D'où la réflexion sur l'identité nationale qui hante ses 630 pages et dicte leur structure, mi-essai mi-épopée, entre scènes de combats poisseuses et tirades sur l'héritage des "vingt ans de guerres coloniales".
"C'est un roman naturaliste par sa méthode, musclé par son style, enlevé comme un chant, inspiré comme une méditation qui court sans jamais peser, atroce comme un procès verbal", s'émerveille Patrick Rambaud, l'un des jurés du Goncourt.
Lui qui s'avoue modeste, "un handicap un peu ridicule", dit-il, doit désormais composer avec cette notoriété soudaine et veut attendre six mois avant de montrer à Gallimard la suite de son travail.
S'il n'entend pas quitter ses élèves, "un garde-fou pour revenir à la réalité", il s'efforce de laisser sédimenter ses projets d'écriture, multipliant dans l'intervalle croquis et petites notes sur son blog dessiné, "Voyages pas très loin".
"Le blog m'a beaucoup libéré, il m'autorise les petites formes, en plus des +grandes choses+ sur lesquelles j'aime travailler.

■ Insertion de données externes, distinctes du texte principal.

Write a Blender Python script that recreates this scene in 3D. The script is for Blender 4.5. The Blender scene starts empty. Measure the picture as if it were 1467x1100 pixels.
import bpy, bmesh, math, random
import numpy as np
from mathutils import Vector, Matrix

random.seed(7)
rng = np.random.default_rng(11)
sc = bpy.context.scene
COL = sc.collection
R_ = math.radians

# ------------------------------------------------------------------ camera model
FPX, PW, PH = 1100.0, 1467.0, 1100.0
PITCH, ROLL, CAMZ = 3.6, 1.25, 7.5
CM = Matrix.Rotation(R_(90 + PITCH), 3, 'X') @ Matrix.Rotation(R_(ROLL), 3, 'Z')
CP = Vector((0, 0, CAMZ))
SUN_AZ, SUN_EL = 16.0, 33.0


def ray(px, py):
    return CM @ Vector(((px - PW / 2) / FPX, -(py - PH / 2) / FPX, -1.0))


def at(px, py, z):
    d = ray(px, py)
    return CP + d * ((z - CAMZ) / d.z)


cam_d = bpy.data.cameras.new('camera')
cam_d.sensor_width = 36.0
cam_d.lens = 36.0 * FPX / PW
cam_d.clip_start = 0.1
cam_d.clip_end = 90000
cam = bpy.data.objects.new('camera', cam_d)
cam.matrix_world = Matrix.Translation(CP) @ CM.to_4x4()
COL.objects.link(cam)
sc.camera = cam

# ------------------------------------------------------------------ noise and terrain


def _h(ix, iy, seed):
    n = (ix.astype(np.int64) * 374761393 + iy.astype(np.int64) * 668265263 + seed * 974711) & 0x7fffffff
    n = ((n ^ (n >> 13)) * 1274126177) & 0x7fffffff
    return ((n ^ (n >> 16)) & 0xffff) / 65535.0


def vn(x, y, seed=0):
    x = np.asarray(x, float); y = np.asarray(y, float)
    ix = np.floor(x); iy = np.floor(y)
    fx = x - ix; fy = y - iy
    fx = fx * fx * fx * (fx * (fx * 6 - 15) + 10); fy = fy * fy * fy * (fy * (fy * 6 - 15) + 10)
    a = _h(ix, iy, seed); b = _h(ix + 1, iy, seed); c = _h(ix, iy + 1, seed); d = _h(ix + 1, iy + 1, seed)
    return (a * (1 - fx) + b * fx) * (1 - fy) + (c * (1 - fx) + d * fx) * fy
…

Et le dessin me fait un bien fou", confie cet amoureux de cinéma, de bande dessinée... et de botanique.
A l'heure de revenir au roman, il sait qu'il cherchera à "raconter le réel". "Les récits intimistes ou l'autofiction ne m'intéressent pas. Pas d'histoire d'amour évanescente, c'est ma seule certitude", sourit-il.